═════ GIVEN MATERIAL

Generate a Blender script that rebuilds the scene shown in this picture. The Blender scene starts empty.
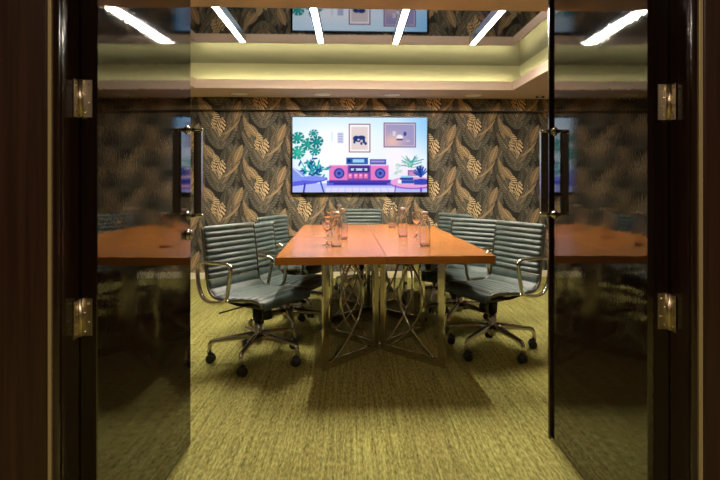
import bpy, math, random
import numpy as np
from mathutils import Vector, Matrix
random.seed(7)
S = bpy.context.scene
COL = S.collection
PI = math.pi

# ------------------------------------------------------------------ helpers
def srgb(r, g, b, a=1.0):
    f = lambda c: (c/255/12.92 if c/255 <= .04045 else ((c/255+.055)/1.055)**2.4)
    return (f(r), f(g), f(b), a)

class MB:
    """collects faces and links them as ONE mesh object"""
    def __init__(s): s.v = []; s.f = []; s.sm = []; s.mi = []
    def add(s, verts, faces, smooth=False, mi=0):
        o = len(s.v); s.v += [tuple(p) for p in verts]
        for q in faces: s.f.append([i+o for i in q]); s.sm.append(smooth); s.mi.append(mi)
        return s
    def box(s, x0, x1, y0, y1, z0, z1, b=0.0, M=None, mi=0):
        if b <= 0:
            v = [(x, y, z) for z in (z0, z1) for y in (y0, y1) for x in (x0, x1)]
            f = [(0,2,3,1),(4,5,7,6),(0,1,5,4),(2,6,7,3),(0,4,6,2),(1,3,7,5)]
        else:
            b = min(b, (x1-x0)*.49, (y1-y0)*.49, (z1-z0)*.49)
            X = (x0, x1); Y = (y0, y1); Z = (z0, z1); v = []; ix = {}
            for i in (0,1):
                for j in (0,1):
                    for k in (0,1):
                        sx, sy, sz = (1,-1)[i], (1,-1)[j], (1,-1)[k]
                        for a in range(3):
                            p = [X[i]+sx*b, Y[j]+sy*b, Z[k]+sz*b]
                            p[a] = (X[i], Y[j], Z[k])[a]
                            ix[(i,j,k,a)] = len(v); v.append(tuple(p))
            f = []
            for i in (0,1):
                f.append([ix[(i,0,0,0)], ix[(i,1,0,0)], ix[(i,1,1,0)], ix[(i,0,1,0)]])
                f.append([ix[(0,i,0,1)], ix[(1,i,0,1)], ix[(1,i,1,1)], ix[(0,i,1,1)]])
                f.append([ix[(0,0,i,2)], ix[(1,0,i,2)], ix[(1,1,i,2)], ix[(0,1,i,2)]])
            for i in (0,1):
                for j in (0,1):
                    f.append([ix[(i,j,0,0)], ix[(i,j,1,0)], ix[(i,j,1,1)], ix[(i,j,0,1)]])
                    f.append([ix[(i,0,j,0)], ix[(i,1,j,0)], ix[(i,1,j,2)], ix[(i,0,j,2)]])
                    f.append([ix[(0,i,j,1)], ix[(1,i,j,1)], ix[(1,i,j,2)], ix[(0,i,j,2)]])
                    for k in (0,1): f.append([ix[(i,j,k,0)], ix[(i,j,k,1)], ix[(i,j,k,2)]])
        if M is not None: v = [M @ Vector(p) for p in v]
        return s.add(v, f, False, mi)
    def tube(s, pts, r, n=10, closed=False, smooth=True, mi=0, flat=None, up=None, M=None):
        """swept tube; r a number or list; flat=(a,b) gives an elliptical / flat section"""
        P = [Vector(p) for p in pts]; m = len(P)
        R = r if isinstance(r, (list, tuple)) else [r]*m
        T = []
        for i in range(m):
            if closed: t = P[(i+1) % m]-P[i-1]
            else: t = P[min(i+1, m-1)]-P[max(i-1, 0)]
            T.append(t.normalized())
        u = Vector(up) if up else (Vector((0,0,1)) if abs(T[0].z) < .9 else Vector((1,0,0)))
        v = []; N = None
        for i in range(m):
            if up: N = (u-T[i]*u.dot(T[i])).normalized()
            else:
                N = u if N is None else N
                N = (N-T[i]*N.dot(T[i])).normalized()
            B = T[i].cross(N)
            for k in range(n):
                a = 2*PI*k/n
                ca, sa = math.cos(a), math.sin(a)
                if flat: v.append(P[i]+N*(ca*flat[0])+B*(sa*flat[1]))
                else: v.append(P[i]+N*(ca*R[i])+B*(sa*R[i]))
        f = []
        for i in range(m if closed else m-1):
            j = (i+1) % m
            for k in range(n):
                l = (k+1) % n
                f.append((i*n+k, i*n+l, j*n+l, j*n+k))
        if not closed:
            f.append(tuple(range(n-1, -1, -1))); f.append(tuple((m-1)*n+k for k in range(n)))
        if M is not None: v = [M @ p for p in v]
        return s.add(v, f, smooth, mi)
    def lathe(s, prof, n=24, c=(0,0,0), mi=0, M=None, smooth=True):
        v = []; f = []; rows = []
        for (r, z) in prof:
            if r < 1e-6: rows.append([len(v)]); v.append(Vector((0,0,z)))
            else:
                rows.append(list(range(len(v), len(v)+n)))
                v += [Vector((r*math.cos(2*PI*k/n), r*math.sin(2*PI*k/n), z)) for k in range(n)]
        for a, b in zip(rows, rows[1:]):
            for k in range(n):
                l = (k+1) % n
                if len(a) == 1 and len(b) == 1: continue
                if len(a) == 1: f.append((a[0], b[l], b[k]))
                elif len(b) == 1: f.append((a[k], a[l], b[0]))
                else: f.append((a[k], a[l], b[l], b[k]))
        v = [(M @ p if M is not None else p)+Vector(c) for p in v]
        return s.add(v, f, smooth, mi)
    def build(s, name, mat, parent=None, bevel=0):
        me = bpy.data.meshes.new(name)
        me.from_pydata(s.v, [], s.f)
        for p, q, k in zip(me.polygons, s.sm, s.mi): p.use_smooth = q; p.material_index = k
        for m in (mat if isinstance(mat, (list, tuple)) else [mat]): me.materials.append(m)
        import bmesh
        bm = bmesh.new(); bm.from_mesh(me); bmesh.ops.recalc_face_normals(bm, faces=bm.faces); bm.to_mesh(me); bm.free()
        o = bpy.data.objects.new(name, me); COL.objects.link(o)
        if parent: o.parent = parent
        return o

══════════

> **WHAT TO DO**: Reproduce the material word for word. Any pictures should be left out of the copy.

> **OUTPUT FOR THIS EXERCISE**:
Generate a Blender script that rebuilds the scene shown in this picture. The Blender scene starts empty.
import bpy, math, random
import numpy as np
from mathutils import Vector, Matrix
random.seed(7)
S = bpy.context.scene
COL = S.collection
PI = math.pi

# ------------------------------------------------------------------ helpers
def srgb(r, g, b, a=1.0):
    f = lambda c: (c/255/12.92 if c/255 <= .04045 else ((c/255+.055)/1.055)**2.4)
    return (f(r), f(g), f(b), a)

class MB:
    """collects faces and links them as ONE mesh object"""
    def __init__(s): s.v = []; s.f = []; s.sm = []; s.mi = []
    def add(s, verts, faces, smooth=False, mi=0):
        o = len(s.v); s.v += [tuple(p) for p in verts]
        for q in faces: s.f.append([i+o for i in q]); s.sm.append(smooth); s.mi.append(mi)
        return s
    def box(s, x0, x1, y0, y1, z0, z1, b=0.0, M=None, mi=0):
        if b <= 0:
            v = [(x, y, z) for z in (z0, z1) for y in (y0, y1) for x in (x0, x1)]
            f = [(0,2,3,1),(4,5,7,6),(0,1,5,4),(2,6,7,3),(0,4,6,2),(1,3,7,5)]
        else:
            b = min(b, (x1-x0)*.49, (y1-y0)*.49, (z1-z0)*.49)
            X = (x0, x1); Y = (y0, y1); Z = (z0, z1); v = []; ix = {}
            for i in (0,1):
                for j in (0,1):
                    for k in (0,1):
                        sx, sy, sz = (1,-1)[i], (1,-1)[j], (1,-1)[k]
                        for a in range(3):
                            p = [X[i]+sx*b, Y[j]+sy*b, Z[k]+sz*b]
                            p[a] = (X[i], Y[j], Z[k])[a]
                            ix[(i,j,k,a)] = len(v); v.append(tuple(p))
            f = []
            for i in (0,1):
                f.append([ix[(i,0,0,0)], ix[(i,1,0,0)], ix[(i,1,1,0)], ix[(i,0,1,0)]])
                f.append([ix[(0,i,0,1)], ix[(1,i,0,1)], ix[(1,i,1,1)], ix[(0,i,1,1)]])
                f.append([ix[(0,0,i,2)], ix[(1,0,i,2)], ix[(1,1,i,2)], ix[(0,1,i,2)]])
            for i in (0,1):
                for j in (0,1):
                    f.append([ix[(i,j,0,0)], ix[(i,j,1,0)], ix[(i,j,1,1)], ix[(i,j,0,1)]])
                    f.append([ix[(i,0,j,0)], ix[(i,1,j,0)], ix[(i,1,j,2)], ix[(i,0,j,2)]])
                    f.append([ix[(0,i,j,1)], ix[(1,i,j,1)], ix[(1,i,j,2)], ix[(0,i,j,2)]])
                    for k in (0,1): f.append([ix[(i,j,k,0)], ix[(i,j,k,1)], ix[(i,j,k,2)]])
        if M is not None: v = [M @ Vector(p) for p in v]
        return s.add(v, f, False, mi)
    def tube(s, pts, r, n=10, closed=False, smooth=True, mi=0, flat=None, up=None, M=None):
        """swept tube; r a number or list; flat=(a,b) gives an elliptical / flat section"""
        P = [Vector(p) for p in pts]; m = len(P)
        R = r if isinstance(r, (list, tuple)) else [r]*m
        T = []
        for i in range(m):
            if closed: t = P[(i+1) % m]-P[i-1]
            else: t = P[min(i+1, m-1)]-P[max(i-1, 0)]
            T.append(t.normalized())
        u = Vector(up) if up else (Vector((0,0,1)) if abs(T[0].z) < .9 else Vector((1,0,0)))
        v = []; N = None
        for i in range(m):
            if up: N = (u-T[i]*u.dot(T[i])).normalized()
            else:
                N = u if N is None else N
                N = (N-T[i]*N.dot(T[i])).normalized()
            B = T[i].cross(N)
            for k in range(n):
                a = 2*PI*k/n
                ca, sa = math.cos(a), math.sin(a)
                if flat: v.append(P[i]+N*(ca*flat[0])+B*(sa*flat[1]))
                else: v.append(P[i]+N*(ca*R[i])+B*(sa*R[i]))
        f = []
        for i in range(m if closed else m-1):
            j = (i+1) % m
            for k in range(n):
                l = (k+1) % n
                f.append((i*n+k, i*n+l, j*n+l, j*n+k))
        if not closed:
            f.append(tuple(range(n-1, -1, -1))); f.append(tuple((m-1)*n+k for k in range(n)))
        if M is not None: v = [M @ p for p in v]
        return s.add(v, f, smooth, mi)
    def lathe(s, prof, n=24, c=(0,0,0), mi=0, M=None, smooth=True):
        v = []; f = []; rows = []
        for (r, z) in prof:
            if r < 1e-6: rows.append([len(v)]); v.append(Vector((0,0,z)))
            else:
                rows.append(list(range(len(v), len(v)+n)))
                v += [Vector((r*math.cos(2*PI*k/n), r*math.sin(2*PI*k/n), z)) for k in range(n)]
        for a, b in zip(rows, rows[1:]):
            for k in range(n):
                l = (k+1) % n
                if len(a) == 1 and len(b) == 1: continue
                if len(a) == 1: f.append((a[0], b[l], b[k]))
                elif len(b) == 1: f.append((a[k], a[l], b[0]))
                else: f.append((a[k], a[l], b[l], b[k]))
        v = [(M @ p if M is not None else p)+Vector(c) for p in v]
        return s.add(v, f, smooth, mi)
    def build(s, name, mat, parent=None, bevel=0):
        me = bpy.data.meshes.new(name)
        me.from_pydata(s.v, [], s.f)
        for p, q, k in zip(me.polygons, s.sm, s.mi): p.use_smooth = q; p.material_index = k
        for m in (mat if isinstance(mat, (list, tuple)) else [mat]): me.materials.append(m)
        import bmesh
        bm = bmesh.new(); bm.from_mesh(me); bmesh.ops.recalc_face_normals(bm, faces=bm.faces); bm.to_mesh(me); bm.free()
        o = bpy.data.objects.new(name, me); COL.objects.link(o)
        if parent: o.parent = parent
        return o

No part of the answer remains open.